A real-time robust indoor tracking system in smartphones

Nowadays, a growing number of ubiquitous mobile applications has increased the interest in indoor location-based services. Some indoor localization solutions for smartphones exploit radio information or data from Inertial Measurement Units (IMUs), which are embedded in most modern smartphones. In this work, we propose to fuse WiFi Receiving Signal Strength Indicator (RSSI) readings, IMUs, and floor plan information into an enhanced particle filter to achieve high accuracy and stable performance in the tracking process. Compared to our previous work, the improved stochastic model for location estimation is formulated in a discretized graph-based representation of the indoor environment.

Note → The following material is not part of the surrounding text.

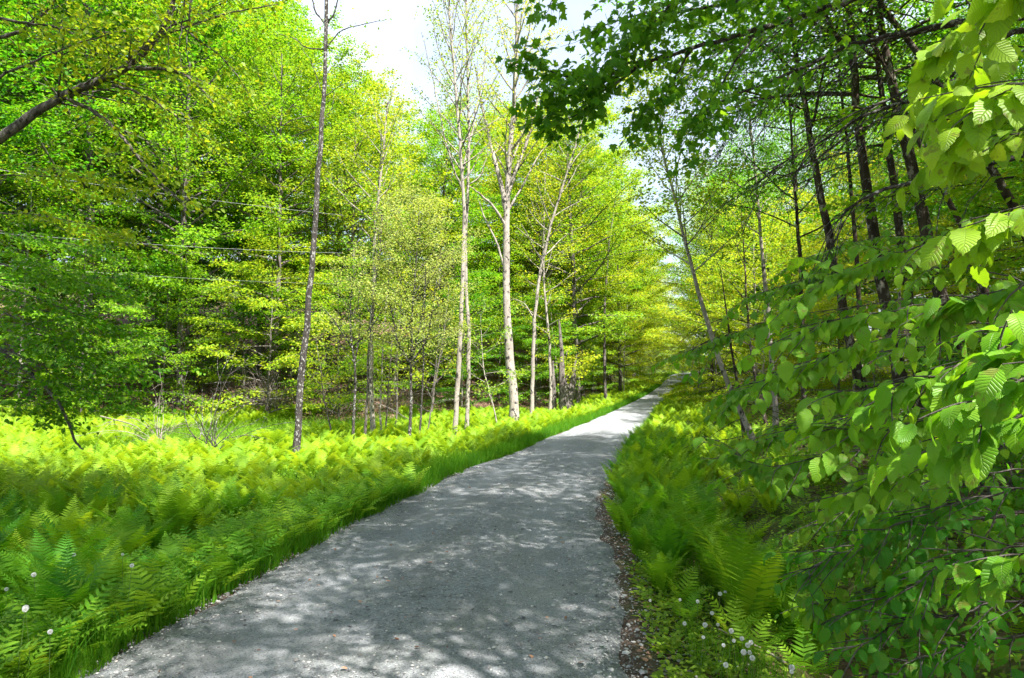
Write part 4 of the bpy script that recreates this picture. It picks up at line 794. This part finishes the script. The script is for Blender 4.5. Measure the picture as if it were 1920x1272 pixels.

Additionally, we propose an efficient filtering approach for improving the IMU measurements, which is able to mitigate errors caused by inaccurate off-the-shelf IMUs and magnetic field disturbances. Moreover, we also provide a simple and efficient solution for localization failures like the kidnapped robot problem. The tracking algorithms are designed in a terminal-based system, which consists of commercial smartphones and WiFi access points. We evaluate our system in a complex indoor environment. Results show that our tracking approach can automatically recover from localization failures, and it could achieve the average tracking error of 1.15 m and a 90% accuracy of 1.8 m.